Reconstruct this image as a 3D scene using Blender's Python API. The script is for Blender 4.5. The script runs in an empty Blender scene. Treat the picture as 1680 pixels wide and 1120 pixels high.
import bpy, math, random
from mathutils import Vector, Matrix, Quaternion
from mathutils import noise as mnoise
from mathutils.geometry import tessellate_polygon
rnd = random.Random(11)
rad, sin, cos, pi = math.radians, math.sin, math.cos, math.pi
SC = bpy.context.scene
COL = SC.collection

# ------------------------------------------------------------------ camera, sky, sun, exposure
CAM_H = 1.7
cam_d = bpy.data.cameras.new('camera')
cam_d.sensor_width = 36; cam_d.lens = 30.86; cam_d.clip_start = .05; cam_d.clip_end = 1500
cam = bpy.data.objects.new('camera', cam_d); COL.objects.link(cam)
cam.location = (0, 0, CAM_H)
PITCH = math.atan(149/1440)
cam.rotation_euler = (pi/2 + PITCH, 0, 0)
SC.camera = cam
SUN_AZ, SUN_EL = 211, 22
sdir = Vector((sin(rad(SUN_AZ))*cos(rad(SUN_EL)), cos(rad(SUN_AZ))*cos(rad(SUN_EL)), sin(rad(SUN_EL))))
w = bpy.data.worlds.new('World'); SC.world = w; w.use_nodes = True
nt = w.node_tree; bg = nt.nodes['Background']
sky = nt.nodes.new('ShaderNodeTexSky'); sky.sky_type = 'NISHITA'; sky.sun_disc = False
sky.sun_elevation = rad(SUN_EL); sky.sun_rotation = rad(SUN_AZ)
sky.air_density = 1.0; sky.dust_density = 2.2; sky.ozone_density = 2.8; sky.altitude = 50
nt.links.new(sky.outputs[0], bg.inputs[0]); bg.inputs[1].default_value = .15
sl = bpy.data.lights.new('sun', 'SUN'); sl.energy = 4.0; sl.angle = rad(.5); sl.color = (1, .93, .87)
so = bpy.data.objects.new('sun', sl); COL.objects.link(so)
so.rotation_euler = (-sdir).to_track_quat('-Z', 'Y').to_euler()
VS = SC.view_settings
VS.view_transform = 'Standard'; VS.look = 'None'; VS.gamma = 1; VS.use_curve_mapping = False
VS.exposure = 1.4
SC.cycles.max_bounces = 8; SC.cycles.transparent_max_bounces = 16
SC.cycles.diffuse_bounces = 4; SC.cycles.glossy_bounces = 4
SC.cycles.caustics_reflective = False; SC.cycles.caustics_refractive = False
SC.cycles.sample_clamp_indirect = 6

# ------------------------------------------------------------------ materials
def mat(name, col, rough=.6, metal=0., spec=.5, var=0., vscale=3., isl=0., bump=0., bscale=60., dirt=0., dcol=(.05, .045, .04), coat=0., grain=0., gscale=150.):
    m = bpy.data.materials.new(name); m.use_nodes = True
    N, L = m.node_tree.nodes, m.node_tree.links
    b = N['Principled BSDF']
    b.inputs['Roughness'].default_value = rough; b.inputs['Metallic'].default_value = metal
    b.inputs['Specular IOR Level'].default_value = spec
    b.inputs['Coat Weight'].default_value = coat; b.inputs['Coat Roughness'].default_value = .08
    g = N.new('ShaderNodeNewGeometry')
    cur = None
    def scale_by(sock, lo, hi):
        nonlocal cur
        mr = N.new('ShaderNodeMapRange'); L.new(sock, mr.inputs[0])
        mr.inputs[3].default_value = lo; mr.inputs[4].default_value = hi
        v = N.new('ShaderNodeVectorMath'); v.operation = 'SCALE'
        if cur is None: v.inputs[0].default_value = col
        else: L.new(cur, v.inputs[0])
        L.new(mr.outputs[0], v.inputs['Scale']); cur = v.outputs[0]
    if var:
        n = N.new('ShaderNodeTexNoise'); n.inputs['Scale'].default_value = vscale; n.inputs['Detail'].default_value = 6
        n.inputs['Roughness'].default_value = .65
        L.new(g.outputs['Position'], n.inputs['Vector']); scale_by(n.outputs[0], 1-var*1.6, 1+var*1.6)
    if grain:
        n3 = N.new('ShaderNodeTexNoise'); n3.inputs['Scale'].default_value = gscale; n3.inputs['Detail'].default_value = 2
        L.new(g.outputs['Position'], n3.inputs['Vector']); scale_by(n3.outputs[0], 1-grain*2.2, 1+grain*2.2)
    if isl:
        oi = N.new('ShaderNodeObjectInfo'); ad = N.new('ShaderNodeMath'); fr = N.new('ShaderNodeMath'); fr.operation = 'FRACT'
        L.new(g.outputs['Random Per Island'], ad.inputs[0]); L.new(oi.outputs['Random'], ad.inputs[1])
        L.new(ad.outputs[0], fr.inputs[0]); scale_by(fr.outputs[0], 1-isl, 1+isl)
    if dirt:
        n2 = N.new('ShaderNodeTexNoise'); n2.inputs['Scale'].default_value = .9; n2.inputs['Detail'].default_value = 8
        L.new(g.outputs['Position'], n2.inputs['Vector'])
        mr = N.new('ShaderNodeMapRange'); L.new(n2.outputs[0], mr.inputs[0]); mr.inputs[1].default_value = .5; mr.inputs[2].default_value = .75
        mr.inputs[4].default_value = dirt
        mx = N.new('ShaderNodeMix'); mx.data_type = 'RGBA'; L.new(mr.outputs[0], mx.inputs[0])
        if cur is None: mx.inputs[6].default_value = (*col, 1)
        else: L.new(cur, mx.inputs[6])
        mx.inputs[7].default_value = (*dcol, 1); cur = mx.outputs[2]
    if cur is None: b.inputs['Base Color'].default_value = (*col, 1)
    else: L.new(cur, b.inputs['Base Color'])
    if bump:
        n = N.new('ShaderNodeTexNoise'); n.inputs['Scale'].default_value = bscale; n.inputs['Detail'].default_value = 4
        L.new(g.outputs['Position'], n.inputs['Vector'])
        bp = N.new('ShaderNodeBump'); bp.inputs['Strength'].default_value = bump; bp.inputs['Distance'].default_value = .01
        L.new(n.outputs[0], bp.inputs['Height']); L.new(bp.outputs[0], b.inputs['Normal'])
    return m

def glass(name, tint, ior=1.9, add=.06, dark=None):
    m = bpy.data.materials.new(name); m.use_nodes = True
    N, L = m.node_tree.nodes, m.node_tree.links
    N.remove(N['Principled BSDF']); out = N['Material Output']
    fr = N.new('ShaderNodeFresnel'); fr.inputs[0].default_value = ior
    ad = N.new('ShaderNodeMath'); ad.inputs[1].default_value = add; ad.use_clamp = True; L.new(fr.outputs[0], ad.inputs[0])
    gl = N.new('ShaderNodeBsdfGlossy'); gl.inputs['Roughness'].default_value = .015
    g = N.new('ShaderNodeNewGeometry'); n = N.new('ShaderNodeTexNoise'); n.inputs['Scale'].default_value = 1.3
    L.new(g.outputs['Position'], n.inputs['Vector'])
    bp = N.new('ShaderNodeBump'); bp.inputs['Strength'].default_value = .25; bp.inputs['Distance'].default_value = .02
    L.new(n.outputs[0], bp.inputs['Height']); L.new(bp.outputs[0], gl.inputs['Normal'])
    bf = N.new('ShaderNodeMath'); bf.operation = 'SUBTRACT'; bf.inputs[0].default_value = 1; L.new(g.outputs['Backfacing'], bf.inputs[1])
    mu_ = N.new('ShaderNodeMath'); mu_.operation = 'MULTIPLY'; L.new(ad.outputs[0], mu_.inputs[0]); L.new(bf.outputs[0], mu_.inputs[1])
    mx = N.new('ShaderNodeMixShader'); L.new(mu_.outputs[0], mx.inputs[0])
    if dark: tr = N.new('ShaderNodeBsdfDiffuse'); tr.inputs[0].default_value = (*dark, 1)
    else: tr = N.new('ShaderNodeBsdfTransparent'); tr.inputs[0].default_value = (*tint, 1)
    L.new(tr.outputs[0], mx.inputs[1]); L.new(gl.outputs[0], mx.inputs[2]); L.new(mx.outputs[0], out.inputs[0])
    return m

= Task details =
Starting at the top of the data above, repeat every line exactly until the line containing "COL = SC.collection" has been given, then stop.

= Finished answer =
Reconstruct this image as a 3D scene using Blender's Python API. The script is for Blender 4.5. The script runs in an empty Blender scene. Treat the picture as 1680 pixels wide and 1120 pixels high.
import bpy, math, random
from mathutils import Vector, Matrix, Quaternion
from mathutils import noise as mnoise
from mathutils.geometry import tessellate_polygon
rnd = random.Random(11)
rad, sin, cos, pi = math.radians, math.sin, math.cos, math.pi
SC = bpy.context.scene
COL = SC.collection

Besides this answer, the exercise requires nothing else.